Bu gururda, bu güvende, Fenerbahçe’nin Türkiye’de “şampiyonluk için acele eden tek takım” olduğunda bir büyüklük asgari müştereki yakalamış bir taraftar, yeni bir mevsimin “balayı gününde” ekibine böyle davranma, davranmamalıdır…

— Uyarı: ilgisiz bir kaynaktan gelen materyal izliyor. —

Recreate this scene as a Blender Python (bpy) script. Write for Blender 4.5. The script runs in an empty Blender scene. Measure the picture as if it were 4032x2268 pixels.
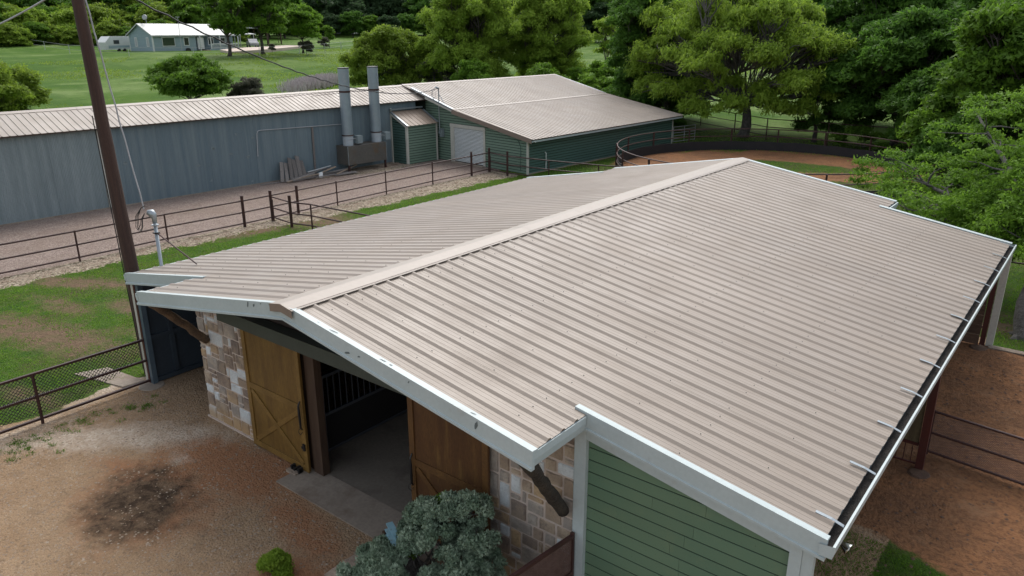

Fenerbahçelilik beşikten başlayıp, Fenerbahçeli olan ferdin ölümü ile mezara gömülen bir kara sevdadır. Bir Fenerbahçeli, “Ben filanca kişi kulübün başında ise, filanca futbolcu satılıyorsa, ben Fenerbahçeli değilim” diyemez. Çünkü Fenerbahçelilik, “taksitli bir sevgi” değildir.
Şayet taraftarlar, benim yirmi yılda yaza yaza kelime bitirdiğim, “Önce parayı veren, sonra Fenerbahçe’yi borçlandırıp borcu tahsil edip giden” kişi oligarşisine bilinçlerini sivriltmişlerse, bu yönetim biçimini değiştirmenin yolu, açılış günlerini bozuk paraya boğmak, ikide bir idman sahasını ve sosyal tesisleri basmak değildir.
Fenerbahçe’de “kişiler oligarşisi”nin tarihi pek eskidir. Bu tarih içinde nasıl ki, Emin Cankurtaran ve Ali Şen’ler birer kahraman değilse, Tahsin Kaya da bir “Fenerbahçe haini” değildir.